きのうのVlogでも話したことだが、ピケティの本の前半は日本とほとんど関係ない。特にr>gで引っかかる人が多いようだが、あれは経験的にも理論的にも疑わしく、不平等化の必要条件ではない。所得や資産の不平等が拡大する最大の原因は資本蓄積、つまりβの上昇が続くことだ。

ここで注意が必要なのは、彼のデータが税引き後の国民所得であることだ。資本家にとっては税もコストの一つなので、それが最低の場所で納税することが合理的だ。アメリカの不平等化の一つの原因が、タックスヘイブンを利用した租税回避である。アップルの海外法人は、所得の1.8%しか税金を払っていない。


経済学者はタックスヘイブンは単なる税制の抜け穴だと思っているが、その規模は大きい。ピケティはその規模を世界の総資産の1割と推定しているが、本書は1/4と推定している。おおむねアメリカのGDPと同じだ。2008年の金融危機を起こしたのはアメリカの金融資本だが、それをかつてない規模に拡大したのは、オフショアの「影の銀行」だった。

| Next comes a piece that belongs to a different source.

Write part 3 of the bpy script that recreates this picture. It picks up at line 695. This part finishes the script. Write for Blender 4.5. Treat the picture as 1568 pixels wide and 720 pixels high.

本書はその歴史を戦前までさかのぼり、植民地支配や金融システムとの関連で論じる。ケイマン諸島や香港などの古くからあるタックスヘイブンの特徴は、その多くがイギリス領だったことだ。これは偶然ではない。大英帝国の植民地は世界の表舞台からは姿を消したが、それを支える金融資本の力は衰えていないのだ。

イギリスが旧植民地を経済的に支配するには政府を統治する必要はなく、シティを中心とする金融ネットワークに組み込めばいい。その舞台に選ばれたのがカリブ海や香港・マカオ・シンガポールだが、それを運営しているのはシティの出身者である。

スイスやルクセンブルクなどのヨーロッパの小国も有力なタックスヘイブンだが、今や世界最大のタックスヘイブンはアメリカだ、と本書はいう。世界の「地下資金」の多くは、ニューヨークでコントロールされている。それは米国内でやったら脱税で、ネットワークを経由してカリブ海でやれば「金融技術」だが、どっちも実際に金を動かしているのはNYのファンドマネジャーである。

ケインズは第2次大戦後に、このような資本逃避が経済を混乱させることを懸念して資本移動を規制しようとしたが、アメリカの金融資本が反対し、その妥協としてブレトン=ウッズ体制ができた。それも1970年代には崩壊し、変動相場制や「ビッグバン」で資本は自由になったが、それは人々を幸福にしたのだろうか。

多国籍企業の経営者の最大の関心事は「海外法人の最適配置」による租税回避だ。その収益率は実業よりはるかに高いが、生産性はゼロだ。80年代から法人税率も所得税率も下がり、各国の財政を悪化させている。タックスヘイブンを利用できるのは大富豪だけなので、税は逆進的になった。ウォーレン・バフェットの実効税率は、彼の会社の受付係より低い。

著者は「金融資本が国家を脅かしている」と批判するが、法人税の租税競争は法人税(二重課税)を廃止すれば解決する。しかし個人の所得税を廃止することは困難であり、ピケティのいう「グローバルな資本課税」は不可能だ。OECDが規制を強化すると、途上国に新たなタックスヘイブンができる。

このようにグローバル資本主義は主権国家のフリーライダーになりつつあるが、それを根底で支えているのは国家による安全保障や財産権の保護である。地下経済の規模がここまで大きくなると、それは国家の財政基盤を浸食するだけでなく、資本主義そのものを滅ぼすかもしれない。